Aguas prisioneras por toda la eternidad del encantamiento que cada cien años se manifiesta en forma de un enorme toro que emerge de las aguas del Alberche. 
Un toro que cada cien años se aparece en los sueños de algún vecino del pueblo en la noche de San Juan y únicamente puede librarse de sus embestidas enredando un rosario entre sus astas para devolver a las profundidades de las aguas la bravura y furia de la propia sierra en venganza de la muerte de la doncella entre las fauces infames de los lobos...
Un hombre podía quedarse completamente cano ante el encuentro súbdito e inesperado con el lobo.
El pánico que infunde su presencia y cercanía, el olor de la muerte en su aliento y la magia hipnótica de sus pupilas cuando te desafía con su mirada, teñían completamente de blanco el cabello del espectador. 
«Lupus est tibi visus» que decían los latinos. Pálido y amedrentado como el que ha visto a los lobos.
Quizá por eso Navaluenga tiene magia. Una magia que te hechiza y que te atrapa.
Una mirada hipnótica que enamora y la mayor de sus virtudes que palpita en el corazón de sus gentes.
Ese es el verdadero tesoro de estas tierras. La magia de sus gentes. Una magia que huele a petricor y a doncella enamorada. 
Navaluenga tiene nombre de mujer, la faz de un atardecer de otoño y el alma de una madre.

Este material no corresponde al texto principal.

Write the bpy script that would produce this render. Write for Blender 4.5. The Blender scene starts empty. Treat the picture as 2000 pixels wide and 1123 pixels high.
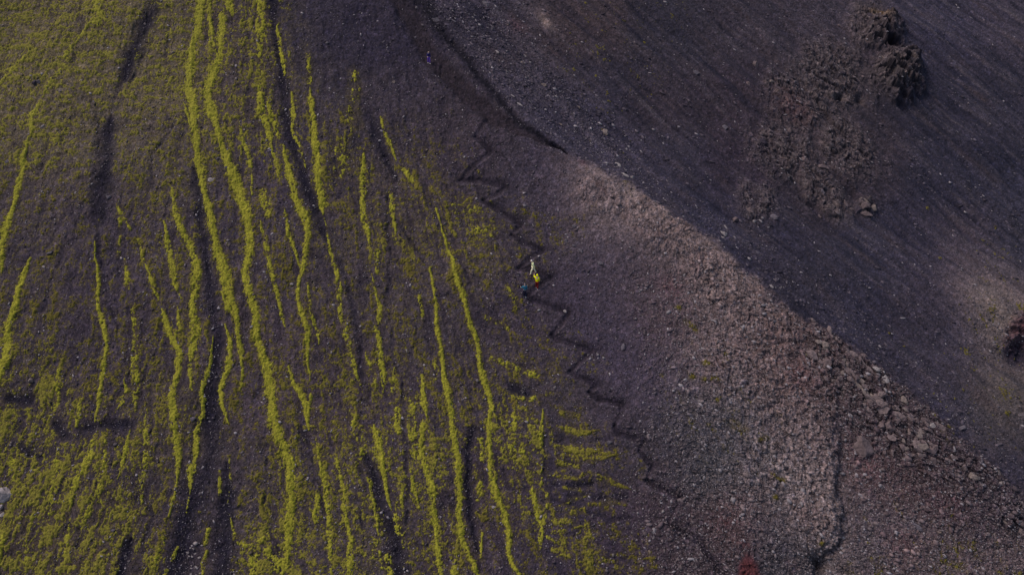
import bpy, math, random
import numpy as np
from mathutils import Vector, Matrix

# ------------------------------------------------------------------ camera, world, sun, exposure
S = bpy.context.scene
COL = S.collection
PITCH = math.radians(35.0)
DIST = 111.0
CAM = np.array([0.0, -DIST * math.cos(PITCH), DIST * math.sin(PITCH)])
cam_d = bpy.data.cameras.new("camera")
cam_d.lens = 35.0; cam_d.sensor_width = 36.0
cam_d.clip_start = 0.5; cam_d.clip_end = 5000.0
cam = bpy.data.objects.new("camera", cam_d); COL.objects.link(cam)
cam.location = CAM; cam.rotation_euler = (math.radians(90) - PITCH, 0, 0)
S.camera = cam

SUN_DIR = Vector((-0.50, 0.12, 0.80)).normalized()          # towards the sun
world = bpy.data.worlds.new("World"); S.world = world; world.use_nodes = True
wn = world.node_tree; wn.nodes.clear()
sky = wn.nodes.new("ShaderNodeTexSky"); sky.sky_type = 'NISHITA'; sky.sun_disc = False
sky.sun_elevation = math.asin(SUN_DIR.z); sky.sun_rotation = math.atan2(SUN_DIR.x, SUN_DIR.y)
sky.air_density = 1.0; sky.dust_density = 3.0; sky.ozone_density = 1.0
bg = wn.nodes.new("ShaderNodeBackground"); bg.inputs[1].default_value = 0.13
wo = wn.nodes.new("ShaderNodeOutputWorld")
wn.links.new(sky.outputs[0], bg.inputs[0]); wn.links.new(bg.outputs[0], wo.inputs[0])
sun_d = bpy.data.lights.new("sun", 'SUN'); sun_d.energy = 1.5; sun_d.angle = math.radians(18); sun_d.color = (1.0, 0.93, 0.86)
sun = bpy.data.objects.new("sun", sun_d); COL.objects.link(sun)
sun.rotation_euler = SUN_DIR.to_track_quat('Z', 'Y').to_euler()
S.view_settings.view_transform = 'Standard'; S.view_settings.look = 'None'
S.view_settings.exposure = 0.32; S.view_settings.gamma = 1.0
ALB = np.array([1.0, 0.98, 0.915])                            # overall paint balance of the ground

# ------------------------------------------------------------------ helpers
rng = np.random.default_rng(7)
PERM = rng.permutation(256); PERM = np.concatenate([PERM, PERM, PERM]).astype(np.int32)
GA = rng.random(256) * 2 * np.pi
GX, GY = np.cos(GA).astype(np.float32), np.sin(GA).astype(np.float32)
f32 = np.float32
def perlin(x, y, seed=0):
    x = np.asarray(x, f32) + f32(seed * 17.37 + 1000.0); y = np.asarray(y, f32) + f32(seed * 9.71 + 1000.0)
    xi = np.floor(x).astype(np.int32); yi = np.floor(y).astype(np.int32)
    xf = x - xi; yf = y - yi; xi &= 255; yi &= 255
    u = xf * xf * xf * (xf * (xf * 6 - 15) + 10); v = yf * yf * yf * (yf * (yf * 6 - 15) + 10)
    A = PERM[xi]; B = PERM[xi + 1]
    def g(h, a, b): return GX[h] * a + GY[h] * b
    n00 = g(PERM[A + yi], xf, yf); n10 = g(PERM[B + yi], xf - 1, yf)
    n01 = g(PERM[A + yi + 1], xf, yf - 1); n11 = g(PERM[B + yi + 1], xf - 1, yf - 1)
    a = n00 + u * (n10 - n00); b = n01 + u * (n11 - n01)
    return (a + v * (b - a)) * 1.5
def fbm(x, y, oct=4, seed=0, gain=0.5):
    r = 0; a = 1.0; t = 0
    for o in range(oct):
        r = r + a * perlin(x * 2 ** o, y * 2 ** o, seed + o * 3); t += a * a; a *= gain
    return r / math.sqrt(t)
def ridged(x, y, oct=4, seed=0):
    r = 0; a = 1.0; t = 0
    for o in range(oct):
        r = r + a * (1 - 2 * np.abs(perlin(x * 2 ** o, y * 2 ** o, seed + o * 3))); t += a; a *= 0.5
    return r / t
def worley(x, y, seed=0):
    """distance to nearest jittered cell point, second distance and cell id value"""
    x = x + seed * 31.7 + 1000; y = y + seed * 11.3 + 1000
    xi = np.floor(x).astype(np.int32); yi = np.floor(y).astype(np.int32)
    d1 = np.full(x.shape, 9.0, f32); d2 = d1.copy(); idv = np.zeros(x.shape, f32)
    for dx in (-1, 0, 1):
        for dy in (-1, 0, 1):
            cx = xi + dx; cy = yi + dy
            h = PERM[PERM[cx & 255] + (cy & 255)]
            px = cx + PERM[h + 37] / 255.0 * 0.8 + 0.1; py = cy + PERM[h + 91] / 255.0 * 0.8 + 0.1
            d = np.sqrt((px - x) ** 2 + (py - y) ** 2).astype(f32)
            m = d < d1
            d2 = np.where(m, d1, np.minimum(d2, d)); d1 = np.where(m, d, d1)
            idv = np.where(m, h / 255.0, idv).astype(f32)
    return d1, d2, idv
def facets(x, y, seed=0, tiltk=.9):
    """angular broken-rock relief: every jittered cell is a tilted face; also returns the seams"""
    x = x + seed * 31.7 + 1000; y = y + seed * 11.3 + 1000
    xi = np.floor(x).astype(np.int32); yi = np.floor(y).astype(np.int32)
    d1 = np.full(x.shape, 9.0, f32); d2 = d1.copy(); hh = np.zeros(x.shape, f32)
    for dx in (-1, 0, 1):
        for dy in (-1, 0, 1):
            cx = xi + dx; cy = yi + dy; q = PERM[PERM[cx & 255] + (cy & 255)]
            ox = (x - (cx + PERM[q + 37] / 255.0)).astype(f32); oy = (y - (cy + PERM[q + 91] / 255.0)).astype(f32)
            d = ox * ox + oy * oy; m = d < d1
            d2 = np.where(m, d1, np.minimum(d2, d)); d1 = np.where(m, d, d1)
            hh = np.where(m, q / 255.0 + tiltk * (GX[q] * ox + GY[q] * oy), hh)
    return hh.astype(f32), np.sqrt(d2) - np.sqrt(d1)
def sstep(a, b, x):
    t = np.clip((x - a) / (b - a), 0, 1); return t * t * (3 - 2 * t)
def lin(c):
    c = np.asarray(c, float) / 255.0
    return np.where(c <= 0.04045, c / 12.92, ((c + 0.055) / 1.055) ** 2.4)

# ------------------------------------------------------------------ base terrain
SLOPE = 0.65; KFAR = -0.27
FPX = 35.0 / 36.0 * 2000.0
cp, sp = math.cos(PITCH), math.sin(PITCH)
def ray(px, py):
    a = (np.asarray(px, float) - 1000.0) / FPX; b = (561.5 - np.asarray(py, float)) / FPX
    # forward (0,cp,-sp), up (0,sp,cp), right (1,0,0)
    return np.stack([a, cp + b * sp, -sp + b * cp], -1)
CREST = np.array([(560, -300), (740, -90), (826, -6), (864, 50), (899, 92), (935, 138), (971, 178), (1006, 220), (1050, 258), (1106, 298),
    (1200, 345), (1260, 385), (1330, 428), (1400, 470), (1470, 540), (1540, 606), (1620, 648), (1700, 708), (1790, 778),
    (1870, 850), (2000, 962), (2300, 1210), (3200, 1950)], float)
_r = ray(CREST[:, 0], CREST[:, 1])
_t = (CAM[2] - SLOPE * CAM[1]) / (SLOPE * _r[:, 1] - _r[:, 2])
_p = CAM + _r * _t[:, None]
_o = np.argsort(_p[:, 1]); CY, CX = _p[_o, 1], _p[_o, 0]
def base_z(x, y):
    xc = np.interp(y, CY, CX)
    xc = np.where(y > CY[-1], CX[-1] - 1.3 * (y - CY[-1]), xc)
    d = x - xc; r = 1.6
    sp_ = np.where(d > 12 * r, d, r * np.log1p(np.exp(np.clip(d / r, -30, 30))))
    return SLOPE * y + KFAR * sp_ - 0.10 * 6 * (1 - np.exp(-np.maximum(d, 0) / 6.0))
def hit(px, py):
    r = ray(px, py)
    lo = np.full(r.shape[:-1], 60.0); hi = np.full(r.shape[:-1], 700.0)
    for _ in range(34):
        m = (lo + hi) / 2; p = CAM + r * m[..., None]
        below = p[..., 2] < base_z(p[..., 0], p[..., 1])
        hi = np.where(below, m, hi); lo = np.where(below, lo, m)
    return (lo + hi) / 2

def grown(a, b, step, lo, hi):
    mid = list(np.arange(a, b, step)); s = step; L = []; x = a
    while x > lo: s *= 1.12; x -= s; L.append(x)
    R = []; s = step; x = mid[-1]
    while x < hi: s *= 1.12; x += s; R.append(x)
    return np.array(L[::-1] + mid + R)
U1 = grown(-40, 2040, 1.25, -800, 2800)
V1 = grown(-30, 1155, 1.25, -230, 1750)
NU, NV = len(U1), len(V1)
# ray lengths on a coarse lattice, then linear in between
cu = np.linspace(U1[0], U1[-1], 460); cv = np.linspace(V1[0], V1[-1], 330)
CUU, CVV = np.meshgrid(cu, cv)
T = hit(CUU, CVV)
def upsample(F):
    A = np.empty((F.shape[0], NU)); iu = np.clip(np.searchsorted(cu, U1) - 1, 0, len(cu) - 2)
    w = (U1 - cu[iu]) / (cu[iu + 1] - cu[iu]); A = F[:, iu] * (1 - w) + F[:, iu + 1] * w
    iv = np.clip(np.searchsorted(cv, V1) - 1, 0, len(cv) - 2); w = ((V1 - cv[iv]) / (cv[iv + 1] - cv[iv]))[:, None]
    return A[iv] * (1 - w) + A[iv + 1] * w
TT = upsample(T)
U, V = np.meshgrid(U1.astype(f32), V1.astype(f32))
R = ray(U, V)
P = CAM + R * TT[..., None]
del R, TT
X = P[..., 0].astype(f32); Y = P[..., 1].astype(f32)
PXM = FPX / DIST                                            # picture units per metre near the centre

# warped picture-plan coordinates so that traced strokes wander naturally
w1 = perlin(X / 2.3, Y / 3.0, 3); w2 = perlin(X / 0.8, Y / 1.0, 5)
WX = (U + 3.2 * w1 + 1.8 * w2).astype(f32)
WY = (V + 3.0 * perlin(X / 2.1, Y / 2.1, 8) + 1.5 * perlin(X / 0.8, Y / 0.8, 9)).astype(f32)
del w1, w2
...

Pasados ya los idus de agosto, en la brisa de la sierra se barruntan aromas de fiestas. Aromas de Función. 
Sus gentes, ataviados con sus mejores galas rinden homenaje a su patrona.
La Virgen de los Villares estuvo siempre a su lado. En las buenas y en las malas. Y no dudó en aparecerse en los tiempos de lobos y rabia en una «desapartada de caminos», en mitad de unos arenales, advirtiendo a los caminantes del peligro de «perro malo».
Fue levantada una cruz en el enclave bautizando el paraje «La Cruz Del Arenal».
Y en medio de las leyendas, de la magia y los encantamientos, Navaluenga sigue siendo magia, sigue siendo leyenda y sigue siendo Madre.